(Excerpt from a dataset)
● ● ● ● ●
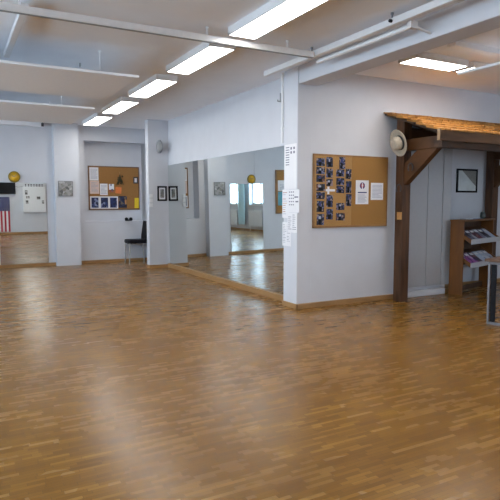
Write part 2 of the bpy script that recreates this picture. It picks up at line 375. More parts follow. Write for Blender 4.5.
# ================================================================== MIRRORS
TILT = 0.011
for (y0, y1, lab) in ((8.89, 10.70, 'tall frameless wall mirror panel touching the square far pillar'),
                      (7.065, 8.885, 'tall frameless wall mirror panel in the middle of the mirrored wall'),
                      (6.035, 7.06, 'tall frameless wall mirror panel touching the pillar with timetable sheets')):
    m = B((3.926, (y0+y1)/2, 1.08)).box(3.926, 3.932, y0, y1, 0.08, 2.095)
    m.box(3.932, 3.944, y0+0.05, y1-0.05, 1.2, 1.6, 1)
    o = m.build('wall_mirror', ['mirror', 'grey']); o.rotation_euler = (0, -TILT, 0); tag(o, lab, 'mirror', 'mirror panels of the long wall')
o = B((1.3, 12.19, 0.07)).box(0.84, 1.77, 12.184, 12.196, 0.07, 1.745).build('wall_mirror', ['mirror'])
tag(o, 'rectangular frameless mirror on the back wall below the yellow clock', 'mirror')

# ================================================================== CEILING LIGHTS
def ceiling_light(cx, cy, lx, ly, mat, label, group, zb=2.93):
    t = thing('ceiling_light', label, 'light', (cx, cy, zb), group)
    o = (cx, cy, zb)
    h = B(o); x0, x1, y0, y1 = cx-lx/2-0.012, cx+lx/2+0.012, cy-ly/2-0.012, cy+ly/2+0.012
    h.box(x0, x1, y0, y1, zb+0.02, H)
    h.box(x0, x0+0.012, y0, y1, zb-0.004, zb+0.02); h.box(x1-0.012, x1, y0, y1, zb-0.004, zb+0.02)
    h.box(x0, x1, y0, y0+0.012, zb-0.004, zb+0.02); h.box(x0, x1, y1-0.012, y1, zb-0.004, zb+0.02)
    h.build('light_housing', 'white', t)
    B(o).box(cx-lx/2, cx+lx/2, cy-ly/2, cy+ly/2, zb, zb+0.015).build('diffuser', mat, t)
    return t
LY = [(4.16, 'long fluorescent ceiling light nearest the camera, cut by the top edge of the view'),
      (5.845, 'fluorescent ceiling light just behind the cross rail, second nearest of the row'),
      (7.575, 'fluorescent ceiling light in the middle of the long row of five'),
      (9.30, 'fluorescent ceiling light second farthest in the long row'),
      (11.03, 'small looking fluorescent ceiling light farthest away, close to the back wall')]
LX = [2.525, 2.515, 2.545, 2.56, 2.585]
for (yy, lab), lx_ in zip(LY, LX): ceiling_light(lx_, yy, 0.27, 1.26, 'lamp', lab, 'row of ceiling lights in the hall')
for yy in (2.43, 0.70): ceiling_light(2.525, yy, 0.27, 1.26, 'lamp', 'added ceiling light continuing the hall row nearer than the frame shows', 'added hall ceiling lights out of frame')  # row continued out of view, added to even out the hall light
for yy in (-1.0, 2.43, 5.85, 9.3): ceiling_light(-1.75, yy, 0.27, 1.26, 'lamp', 'added unseen ceiling light over the window side of the hall', 'added window side ceiling lights')  # unseen second row, added to help light the hall
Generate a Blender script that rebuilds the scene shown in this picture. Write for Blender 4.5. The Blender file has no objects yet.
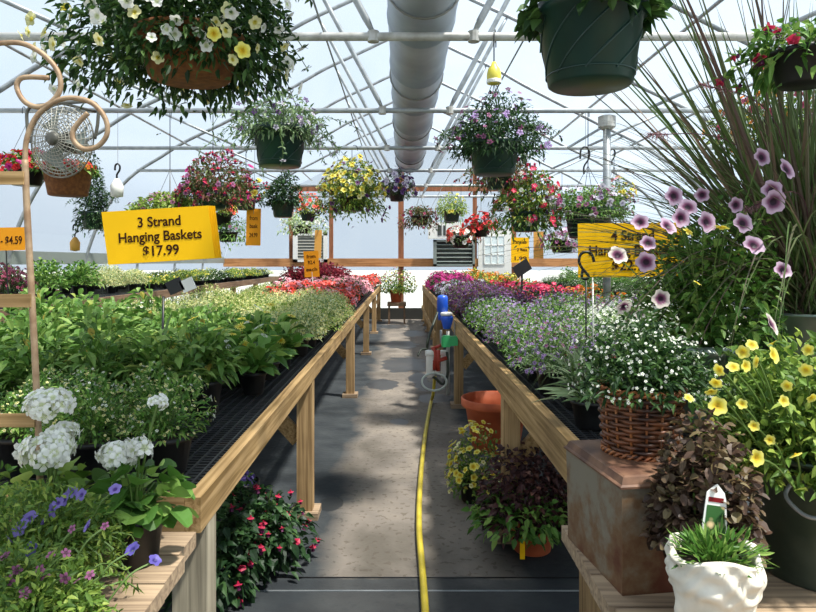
● ● ● ● ●
Pull out each line containing the word "this" and copy it.

Write part 2 of the bpy script that recreates this picture. It picks up at line 375. More parts follow. Write for Blender 4.5.
Generate a Blender script that rebuilds the scene shown in this picture. Write for Blender 4.5. The Blender file has no objects yet.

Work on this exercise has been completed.